Several key forms of gaze can be identified in photographic, filmic or televisual texts, or in figurative graphic art. The most obvious typology is based on who is doing the looking, of which the following are the most commonly cited:
- In her classic book, On Photography Susan Sontag referred to several aspects of 'photographic seeing' which are relevant in the current context (Sontag 1979, 89):
- 'To photograph is to appropriate the thing photographed' (ibid., 4);
- 'Photographing is essentially an act of non-intervention... The act of photographing is more than passive observing. Like sexual voyeurism, it is a way of at least tacitly, often explicitly, encouraging what is going on to keep on happening' (ibid., 11-12);
- 'The camera doesn't rape, or even possess, though it may presume, intrude, trespass, distort, exploit, and, at the farthest reach of metaphor, assassinate - all activities that, unlike the sexual push and shove, can be conducted from a distance, and with some detachment' (ibid., 13).
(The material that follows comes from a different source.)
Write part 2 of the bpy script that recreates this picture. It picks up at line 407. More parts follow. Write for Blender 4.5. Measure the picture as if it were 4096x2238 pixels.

Both film and television, of course, involve audio-visual 'motion pictures' - which sets them apart from still photography - but it is important to bear in mind key differences between these two media. John Ellis argues that 'gazing is the constitutive activity of cinema. Broadcast TV demands a rather different kind of looking: that of the glance' (Ellis 1982, 50). Whilst there is a danger of such viewpoints reflecting a certain élitism about 'art film' versus 'popular television' it is clear that the conditions of viewing in the cinema are significantly different from the conditions of viewing in the home. For instance, in the cinema one watches a narrative which is beyond one's own control, in dreamlike darkness, in the company of strangers and typically also with a close friend or two, having paid for the privilege; it is hardly surprising that in the context of the nuclear family, with companions one might not necessarily always choose as co-viewers and with channels which can easily be changed, viewing is often more casual - indeed, many televisual genres are designed for such casual viewing. Ellis argues that the conditions are such that 'the voyeuristic mode' cannot be as intense for the television viewer as for the cinema spectator (ibid., 138).
Film theorists argue that in order to 'suspend one's disbelief' and to become drawn into a conventional narrative when watching a film one must first 'identify with' the camera itself as if it were one's own eyes and thus accept the viewpoint offered (this is, for instance, an assumption made by Mulvey 1975). Whilst one has little option but to accept the locational viewpoint of the film-maker, to suggest that one is obliged to accept the preferred reading involves treating viewers as uniformly passive, making no allowance for 'negotiation' on their part. There are many modes of engagement with film, as with other media.
The film theorist Christian Metz made an analogy between the cinema screen and a mirror (Metz 1975), arguing that through identifying with the gaze of the camera, the cinema spectator re-enacts what the psychoanalytic theorist Jacques Lacan called 'the mirror stage', a stage at which looking into the mirror allows the infant to see itself for the first time as other - a significant step in ego formation. Extending this observation to still photography, Catherine Lutz and Jane Collins observe that 'mirror and camera are tools of self-reflection and surveillance. Each creates a double of the self, a second figure who can be examined more closely than the original - a double that can also be alienated from the self - taken away, as a photograph can be, to another place' (Lutz & Collins 1994, 376).